Exercise description:
List each line holding the string "that".

Data supplied:
■ ■ ■ ■ ■
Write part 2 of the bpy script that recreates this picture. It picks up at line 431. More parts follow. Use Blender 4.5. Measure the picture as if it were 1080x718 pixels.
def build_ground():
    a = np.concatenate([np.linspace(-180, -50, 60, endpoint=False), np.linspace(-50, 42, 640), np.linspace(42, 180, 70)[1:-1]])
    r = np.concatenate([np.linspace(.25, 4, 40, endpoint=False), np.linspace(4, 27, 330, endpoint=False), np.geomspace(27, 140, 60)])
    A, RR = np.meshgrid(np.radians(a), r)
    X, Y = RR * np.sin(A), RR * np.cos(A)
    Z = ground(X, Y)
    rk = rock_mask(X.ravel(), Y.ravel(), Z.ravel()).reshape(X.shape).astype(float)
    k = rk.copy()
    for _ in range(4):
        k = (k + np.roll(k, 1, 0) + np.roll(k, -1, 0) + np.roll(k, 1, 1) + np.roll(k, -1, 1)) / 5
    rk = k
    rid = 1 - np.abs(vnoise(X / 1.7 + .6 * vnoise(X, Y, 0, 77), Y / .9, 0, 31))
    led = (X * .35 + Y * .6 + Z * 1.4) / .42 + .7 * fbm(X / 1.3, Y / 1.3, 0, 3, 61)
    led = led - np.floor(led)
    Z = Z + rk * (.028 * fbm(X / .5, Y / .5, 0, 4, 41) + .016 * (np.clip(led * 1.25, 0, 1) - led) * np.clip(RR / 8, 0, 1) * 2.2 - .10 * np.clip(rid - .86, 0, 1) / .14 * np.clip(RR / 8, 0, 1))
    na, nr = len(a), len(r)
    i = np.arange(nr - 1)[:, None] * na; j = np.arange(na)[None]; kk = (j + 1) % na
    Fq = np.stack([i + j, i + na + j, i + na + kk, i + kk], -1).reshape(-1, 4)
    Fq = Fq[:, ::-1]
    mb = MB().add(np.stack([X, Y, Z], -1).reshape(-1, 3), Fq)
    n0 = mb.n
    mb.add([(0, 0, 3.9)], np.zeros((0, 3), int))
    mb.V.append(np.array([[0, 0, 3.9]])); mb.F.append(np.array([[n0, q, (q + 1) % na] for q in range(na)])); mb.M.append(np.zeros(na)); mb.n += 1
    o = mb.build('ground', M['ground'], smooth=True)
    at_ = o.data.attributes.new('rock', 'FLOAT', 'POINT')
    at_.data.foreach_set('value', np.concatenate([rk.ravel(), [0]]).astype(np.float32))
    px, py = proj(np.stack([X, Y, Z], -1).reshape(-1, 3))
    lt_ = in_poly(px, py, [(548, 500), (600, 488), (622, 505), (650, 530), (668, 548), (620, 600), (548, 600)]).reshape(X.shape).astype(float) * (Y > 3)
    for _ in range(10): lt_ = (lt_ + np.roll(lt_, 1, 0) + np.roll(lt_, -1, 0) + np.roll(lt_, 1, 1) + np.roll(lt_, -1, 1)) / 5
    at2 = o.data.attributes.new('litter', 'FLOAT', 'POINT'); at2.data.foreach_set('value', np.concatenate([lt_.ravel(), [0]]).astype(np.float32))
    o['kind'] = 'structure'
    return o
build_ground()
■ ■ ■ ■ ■
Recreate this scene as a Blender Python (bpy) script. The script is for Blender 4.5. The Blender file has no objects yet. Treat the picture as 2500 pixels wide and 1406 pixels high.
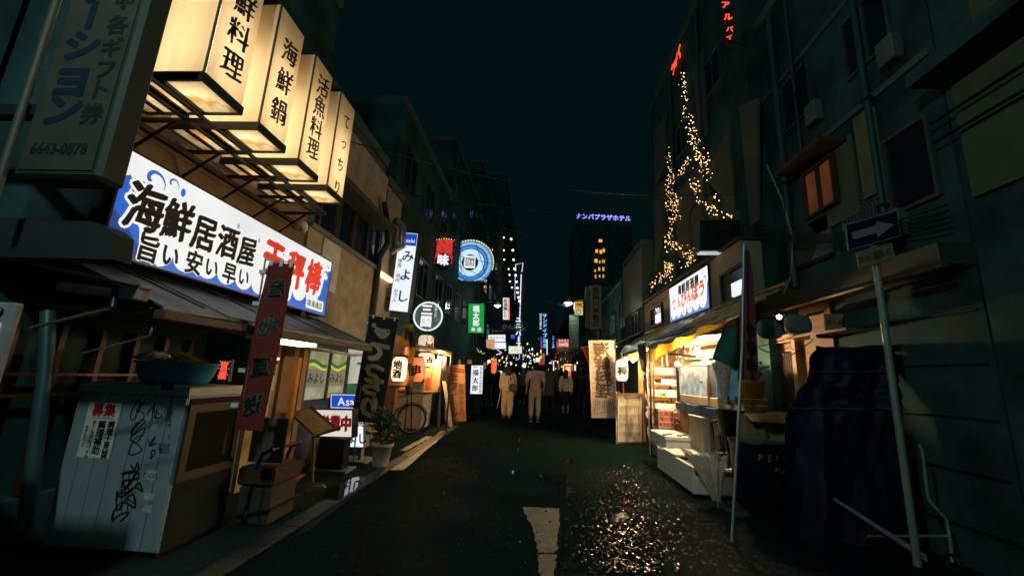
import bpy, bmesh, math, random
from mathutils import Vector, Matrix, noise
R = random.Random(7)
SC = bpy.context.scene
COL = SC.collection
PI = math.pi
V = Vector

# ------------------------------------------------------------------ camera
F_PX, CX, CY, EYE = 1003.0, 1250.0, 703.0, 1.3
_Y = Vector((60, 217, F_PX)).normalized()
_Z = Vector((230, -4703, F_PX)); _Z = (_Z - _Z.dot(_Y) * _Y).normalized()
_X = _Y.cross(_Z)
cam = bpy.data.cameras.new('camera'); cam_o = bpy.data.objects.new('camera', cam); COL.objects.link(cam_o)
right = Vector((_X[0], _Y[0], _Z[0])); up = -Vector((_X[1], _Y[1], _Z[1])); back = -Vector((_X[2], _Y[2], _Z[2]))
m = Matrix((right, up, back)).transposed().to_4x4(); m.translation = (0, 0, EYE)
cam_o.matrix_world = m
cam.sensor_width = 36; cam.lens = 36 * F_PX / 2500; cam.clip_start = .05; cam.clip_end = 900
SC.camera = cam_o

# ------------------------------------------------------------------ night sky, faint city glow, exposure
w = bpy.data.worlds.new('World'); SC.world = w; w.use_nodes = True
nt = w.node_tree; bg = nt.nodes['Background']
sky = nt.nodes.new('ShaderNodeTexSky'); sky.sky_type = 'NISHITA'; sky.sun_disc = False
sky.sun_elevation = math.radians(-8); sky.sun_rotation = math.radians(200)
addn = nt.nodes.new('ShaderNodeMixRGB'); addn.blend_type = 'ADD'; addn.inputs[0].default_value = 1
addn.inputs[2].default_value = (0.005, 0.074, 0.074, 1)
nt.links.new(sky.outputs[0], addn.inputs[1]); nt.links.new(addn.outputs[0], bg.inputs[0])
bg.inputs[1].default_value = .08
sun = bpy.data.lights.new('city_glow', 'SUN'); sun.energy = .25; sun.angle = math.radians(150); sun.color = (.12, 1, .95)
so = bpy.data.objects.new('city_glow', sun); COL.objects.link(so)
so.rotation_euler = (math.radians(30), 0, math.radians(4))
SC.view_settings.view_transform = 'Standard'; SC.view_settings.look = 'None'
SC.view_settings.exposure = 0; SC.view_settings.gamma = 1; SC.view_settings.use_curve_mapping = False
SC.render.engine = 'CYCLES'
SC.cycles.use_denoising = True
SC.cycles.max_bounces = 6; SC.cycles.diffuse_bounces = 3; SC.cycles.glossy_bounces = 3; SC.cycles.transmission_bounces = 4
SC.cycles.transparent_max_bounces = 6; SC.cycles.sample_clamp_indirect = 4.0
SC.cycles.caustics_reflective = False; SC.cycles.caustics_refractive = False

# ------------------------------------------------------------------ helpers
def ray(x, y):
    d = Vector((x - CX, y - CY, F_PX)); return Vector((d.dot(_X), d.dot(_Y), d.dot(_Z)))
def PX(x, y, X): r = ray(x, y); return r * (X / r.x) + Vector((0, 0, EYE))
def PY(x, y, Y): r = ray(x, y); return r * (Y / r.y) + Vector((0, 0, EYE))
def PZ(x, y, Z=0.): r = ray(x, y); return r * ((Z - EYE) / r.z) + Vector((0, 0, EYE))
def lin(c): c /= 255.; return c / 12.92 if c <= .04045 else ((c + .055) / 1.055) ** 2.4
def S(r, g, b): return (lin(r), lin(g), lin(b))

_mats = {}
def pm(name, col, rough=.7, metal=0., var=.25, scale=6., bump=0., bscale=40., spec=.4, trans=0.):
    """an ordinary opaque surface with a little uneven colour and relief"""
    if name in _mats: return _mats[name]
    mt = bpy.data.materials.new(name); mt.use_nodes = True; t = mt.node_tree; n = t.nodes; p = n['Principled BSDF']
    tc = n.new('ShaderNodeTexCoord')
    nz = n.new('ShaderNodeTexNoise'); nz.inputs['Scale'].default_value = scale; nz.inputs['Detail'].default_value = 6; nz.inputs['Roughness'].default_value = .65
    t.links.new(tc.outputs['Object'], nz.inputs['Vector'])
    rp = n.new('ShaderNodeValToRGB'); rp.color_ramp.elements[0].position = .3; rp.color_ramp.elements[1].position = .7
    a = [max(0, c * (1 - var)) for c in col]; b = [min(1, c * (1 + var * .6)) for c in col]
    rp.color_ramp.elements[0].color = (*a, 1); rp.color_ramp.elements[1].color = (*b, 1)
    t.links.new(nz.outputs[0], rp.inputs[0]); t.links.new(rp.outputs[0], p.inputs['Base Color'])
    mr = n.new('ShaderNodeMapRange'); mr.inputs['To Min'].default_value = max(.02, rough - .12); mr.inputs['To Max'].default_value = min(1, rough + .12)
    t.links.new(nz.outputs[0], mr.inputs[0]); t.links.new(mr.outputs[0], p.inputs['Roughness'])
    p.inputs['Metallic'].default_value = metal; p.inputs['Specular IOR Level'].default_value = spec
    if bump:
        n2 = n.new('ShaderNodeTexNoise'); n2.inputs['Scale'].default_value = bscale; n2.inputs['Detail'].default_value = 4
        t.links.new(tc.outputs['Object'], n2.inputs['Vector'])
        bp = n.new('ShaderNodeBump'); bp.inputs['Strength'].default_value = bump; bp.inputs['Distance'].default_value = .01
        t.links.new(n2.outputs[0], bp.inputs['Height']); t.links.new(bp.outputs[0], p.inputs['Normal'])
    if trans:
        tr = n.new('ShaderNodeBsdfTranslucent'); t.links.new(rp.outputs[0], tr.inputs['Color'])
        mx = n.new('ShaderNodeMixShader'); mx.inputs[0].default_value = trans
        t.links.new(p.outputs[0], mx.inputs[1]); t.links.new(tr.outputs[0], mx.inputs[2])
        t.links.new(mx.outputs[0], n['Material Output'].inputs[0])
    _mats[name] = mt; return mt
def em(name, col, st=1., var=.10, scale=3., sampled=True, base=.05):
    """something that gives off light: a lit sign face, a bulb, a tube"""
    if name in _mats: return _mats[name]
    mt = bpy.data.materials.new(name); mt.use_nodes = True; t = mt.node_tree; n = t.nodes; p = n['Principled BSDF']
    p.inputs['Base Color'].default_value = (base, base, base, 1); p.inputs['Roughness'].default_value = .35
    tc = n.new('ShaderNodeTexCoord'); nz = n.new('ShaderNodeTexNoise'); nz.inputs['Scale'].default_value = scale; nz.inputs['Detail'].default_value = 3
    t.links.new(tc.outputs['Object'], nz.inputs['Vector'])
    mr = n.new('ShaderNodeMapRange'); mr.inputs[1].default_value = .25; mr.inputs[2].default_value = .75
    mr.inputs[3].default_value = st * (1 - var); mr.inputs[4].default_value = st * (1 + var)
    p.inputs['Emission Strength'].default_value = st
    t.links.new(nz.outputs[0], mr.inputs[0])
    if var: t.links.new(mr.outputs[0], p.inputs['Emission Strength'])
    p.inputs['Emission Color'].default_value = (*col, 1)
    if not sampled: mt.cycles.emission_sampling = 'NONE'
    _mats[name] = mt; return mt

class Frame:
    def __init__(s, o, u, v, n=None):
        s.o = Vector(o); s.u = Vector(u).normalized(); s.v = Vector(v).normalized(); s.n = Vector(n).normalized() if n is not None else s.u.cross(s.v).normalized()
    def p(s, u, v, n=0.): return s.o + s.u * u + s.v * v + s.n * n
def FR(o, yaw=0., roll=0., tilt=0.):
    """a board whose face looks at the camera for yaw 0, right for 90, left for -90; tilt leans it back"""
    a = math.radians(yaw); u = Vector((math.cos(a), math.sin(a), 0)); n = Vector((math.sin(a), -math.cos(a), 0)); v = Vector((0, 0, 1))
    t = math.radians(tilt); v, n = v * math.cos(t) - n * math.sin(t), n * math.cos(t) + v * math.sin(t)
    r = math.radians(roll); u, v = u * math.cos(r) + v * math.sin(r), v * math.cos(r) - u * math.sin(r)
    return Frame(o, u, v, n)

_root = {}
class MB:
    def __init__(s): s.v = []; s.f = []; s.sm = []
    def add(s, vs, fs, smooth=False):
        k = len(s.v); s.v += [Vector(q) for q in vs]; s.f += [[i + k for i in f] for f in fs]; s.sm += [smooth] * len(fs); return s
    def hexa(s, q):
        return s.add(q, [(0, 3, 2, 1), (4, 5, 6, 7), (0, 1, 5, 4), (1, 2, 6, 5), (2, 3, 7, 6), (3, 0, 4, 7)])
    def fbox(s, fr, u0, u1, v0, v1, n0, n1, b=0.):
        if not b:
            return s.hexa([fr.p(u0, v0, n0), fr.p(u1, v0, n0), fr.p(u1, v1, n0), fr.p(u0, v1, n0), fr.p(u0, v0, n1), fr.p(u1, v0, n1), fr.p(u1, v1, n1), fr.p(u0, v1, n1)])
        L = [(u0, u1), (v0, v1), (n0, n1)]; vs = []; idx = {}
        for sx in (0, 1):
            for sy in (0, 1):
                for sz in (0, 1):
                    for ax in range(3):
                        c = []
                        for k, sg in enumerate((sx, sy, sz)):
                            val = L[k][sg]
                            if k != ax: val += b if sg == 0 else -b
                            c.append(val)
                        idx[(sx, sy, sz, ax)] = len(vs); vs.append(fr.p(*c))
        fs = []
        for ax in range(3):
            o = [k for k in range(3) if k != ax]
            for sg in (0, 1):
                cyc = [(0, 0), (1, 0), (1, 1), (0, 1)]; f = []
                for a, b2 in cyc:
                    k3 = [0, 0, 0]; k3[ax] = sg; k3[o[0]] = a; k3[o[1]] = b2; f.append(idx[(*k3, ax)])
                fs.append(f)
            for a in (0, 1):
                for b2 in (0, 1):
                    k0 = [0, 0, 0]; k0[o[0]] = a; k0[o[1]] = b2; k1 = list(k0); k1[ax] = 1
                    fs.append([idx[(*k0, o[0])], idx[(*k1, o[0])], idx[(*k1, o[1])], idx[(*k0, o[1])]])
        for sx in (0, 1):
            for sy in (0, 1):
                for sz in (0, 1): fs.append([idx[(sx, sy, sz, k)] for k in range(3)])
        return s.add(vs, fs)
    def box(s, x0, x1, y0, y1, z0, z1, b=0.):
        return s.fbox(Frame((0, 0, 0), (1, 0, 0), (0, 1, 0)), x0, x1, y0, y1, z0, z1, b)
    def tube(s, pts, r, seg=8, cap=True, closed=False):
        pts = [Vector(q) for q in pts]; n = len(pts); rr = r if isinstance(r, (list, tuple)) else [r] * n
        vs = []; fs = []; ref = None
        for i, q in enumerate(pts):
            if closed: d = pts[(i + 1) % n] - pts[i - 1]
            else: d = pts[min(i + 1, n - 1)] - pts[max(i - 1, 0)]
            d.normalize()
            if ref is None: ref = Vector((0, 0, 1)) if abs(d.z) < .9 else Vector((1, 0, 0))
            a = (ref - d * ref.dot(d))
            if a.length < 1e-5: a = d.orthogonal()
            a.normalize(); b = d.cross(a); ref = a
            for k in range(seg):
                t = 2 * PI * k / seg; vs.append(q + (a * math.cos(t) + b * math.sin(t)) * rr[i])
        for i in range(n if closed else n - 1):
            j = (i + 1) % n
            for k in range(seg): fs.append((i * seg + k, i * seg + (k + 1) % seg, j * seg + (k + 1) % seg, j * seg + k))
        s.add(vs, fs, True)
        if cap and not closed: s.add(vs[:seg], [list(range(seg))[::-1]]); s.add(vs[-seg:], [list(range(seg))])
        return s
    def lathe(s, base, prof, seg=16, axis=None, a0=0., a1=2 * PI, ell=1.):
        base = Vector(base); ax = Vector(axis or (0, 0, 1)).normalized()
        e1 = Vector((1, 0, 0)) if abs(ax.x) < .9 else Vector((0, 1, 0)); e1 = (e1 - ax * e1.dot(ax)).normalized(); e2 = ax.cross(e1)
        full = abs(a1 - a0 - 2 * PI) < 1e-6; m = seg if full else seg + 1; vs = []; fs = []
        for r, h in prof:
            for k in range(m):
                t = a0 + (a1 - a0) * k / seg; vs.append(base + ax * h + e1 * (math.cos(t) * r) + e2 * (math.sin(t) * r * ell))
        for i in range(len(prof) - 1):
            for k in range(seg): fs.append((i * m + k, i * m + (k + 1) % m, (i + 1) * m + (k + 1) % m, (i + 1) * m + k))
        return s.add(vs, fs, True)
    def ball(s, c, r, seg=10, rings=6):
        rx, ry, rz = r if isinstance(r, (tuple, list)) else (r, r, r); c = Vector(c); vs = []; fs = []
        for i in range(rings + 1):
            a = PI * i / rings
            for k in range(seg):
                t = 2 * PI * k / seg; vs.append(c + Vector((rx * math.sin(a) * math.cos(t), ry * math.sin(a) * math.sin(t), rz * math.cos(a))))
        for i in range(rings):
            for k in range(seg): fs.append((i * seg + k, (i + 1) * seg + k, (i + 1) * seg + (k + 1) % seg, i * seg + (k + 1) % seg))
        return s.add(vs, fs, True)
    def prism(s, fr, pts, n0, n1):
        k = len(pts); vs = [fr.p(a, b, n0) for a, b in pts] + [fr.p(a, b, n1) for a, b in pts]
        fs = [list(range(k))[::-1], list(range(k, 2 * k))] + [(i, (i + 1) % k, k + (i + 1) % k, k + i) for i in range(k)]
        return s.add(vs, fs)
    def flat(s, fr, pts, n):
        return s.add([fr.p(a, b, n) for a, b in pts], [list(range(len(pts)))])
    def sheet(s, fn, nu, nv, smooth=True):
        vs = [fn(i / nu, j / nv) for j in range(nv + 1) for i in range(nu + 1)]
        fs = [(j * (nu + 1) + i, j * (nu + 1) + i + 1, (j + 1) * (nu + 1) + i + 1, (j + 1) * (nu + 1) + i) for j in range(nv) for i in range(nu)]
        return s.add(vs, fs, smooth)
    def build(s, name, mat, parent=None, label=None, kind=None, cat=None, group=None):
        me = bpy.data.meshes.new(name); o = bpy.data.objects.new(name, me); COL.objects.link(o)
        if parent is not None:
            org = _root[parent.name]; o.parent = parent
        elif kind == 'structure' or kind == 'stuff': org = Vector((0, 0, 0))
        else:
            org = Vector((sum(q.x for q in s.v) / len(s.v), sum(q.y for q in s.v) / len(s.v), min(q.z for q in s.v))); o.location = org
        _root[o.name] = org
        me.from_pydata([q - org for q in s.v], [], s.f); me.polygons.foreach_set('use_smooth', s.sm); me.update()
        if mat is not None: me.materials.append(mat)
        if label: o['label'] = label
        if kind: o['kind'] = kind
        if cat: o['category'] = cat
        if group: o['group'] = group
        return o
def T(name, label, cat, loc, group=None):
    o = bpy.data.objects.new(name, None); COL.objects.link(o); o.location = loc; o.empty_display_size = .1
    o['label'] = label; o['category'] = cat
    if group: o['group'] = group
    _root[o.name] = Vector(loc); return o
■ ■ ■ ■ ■
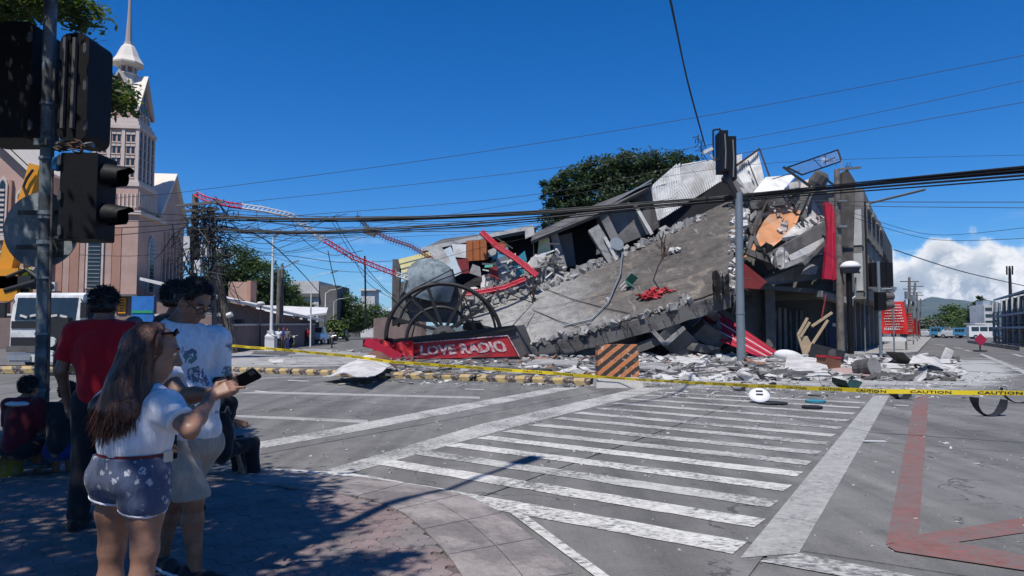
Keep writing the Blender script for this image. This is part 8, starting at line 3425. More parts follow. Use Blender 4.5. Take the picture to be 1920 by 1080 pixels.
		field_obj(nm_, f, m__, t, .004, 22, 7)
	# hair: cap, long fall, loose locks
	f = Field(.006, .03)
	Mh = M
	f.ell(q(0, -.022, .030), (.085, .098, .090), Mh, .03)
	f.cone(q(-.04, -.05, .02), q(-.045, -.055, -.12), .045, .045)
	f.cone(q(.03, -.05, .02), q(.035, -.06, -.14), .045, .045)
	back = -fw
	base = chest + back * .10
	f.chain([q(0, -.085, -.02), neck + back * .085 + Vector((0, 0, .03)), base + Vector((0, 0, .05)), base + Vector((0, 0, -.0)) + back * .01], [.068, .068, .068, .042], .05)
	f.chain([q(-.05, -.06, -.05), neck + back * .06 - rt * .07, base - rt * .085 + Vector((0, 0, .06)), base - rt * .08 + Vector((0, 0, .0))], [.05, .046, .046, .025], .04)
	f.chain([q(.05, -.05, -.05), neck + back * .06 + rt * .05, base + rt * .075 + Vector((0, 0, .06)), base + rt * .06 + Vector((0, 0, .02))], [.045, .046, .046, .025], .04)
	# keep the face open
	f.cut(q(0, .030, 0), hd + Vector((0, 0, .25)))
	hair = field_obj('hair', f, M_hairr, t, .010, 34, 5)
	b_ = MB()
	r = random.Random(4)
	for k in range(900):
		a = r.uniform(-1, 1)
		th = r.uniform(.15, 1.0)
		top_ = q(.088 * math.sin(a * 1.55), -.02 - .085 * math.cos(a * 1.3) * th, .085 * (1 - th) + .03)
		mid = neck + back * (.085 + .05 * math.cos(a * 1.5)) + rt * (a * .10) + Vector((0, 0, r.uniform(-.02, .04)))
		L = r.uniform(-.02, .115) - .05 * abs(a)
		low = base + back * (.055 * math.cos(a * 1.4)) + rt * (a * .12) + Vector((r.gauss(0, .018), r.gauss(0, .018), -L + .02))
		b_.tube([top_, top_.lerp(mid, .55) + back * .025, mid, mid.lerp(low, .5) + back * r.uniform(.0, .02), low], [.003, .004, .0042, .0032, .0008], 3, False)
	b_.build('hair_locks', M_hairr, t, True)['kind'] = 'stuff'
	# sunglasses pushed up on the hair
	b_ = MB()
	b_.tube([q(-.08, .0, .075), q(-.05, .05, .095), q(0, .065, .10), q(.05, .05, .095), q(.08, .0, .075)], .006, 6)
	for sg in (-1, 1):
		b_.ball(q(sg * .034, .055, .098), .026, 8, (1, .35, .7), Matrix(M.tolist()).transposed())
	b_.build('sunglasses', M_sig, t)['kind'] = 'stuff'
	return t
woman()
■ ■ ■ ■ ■
Reply to the exercise:
Write part 2 of the bpy script that recreates this picture. It picks up at line 431. More parts follow. Use Blender 4.5. Measure the picture as if it were 1080x718 pixels.
    """something that gives off light: a lit sign face, a bulb, a tube"""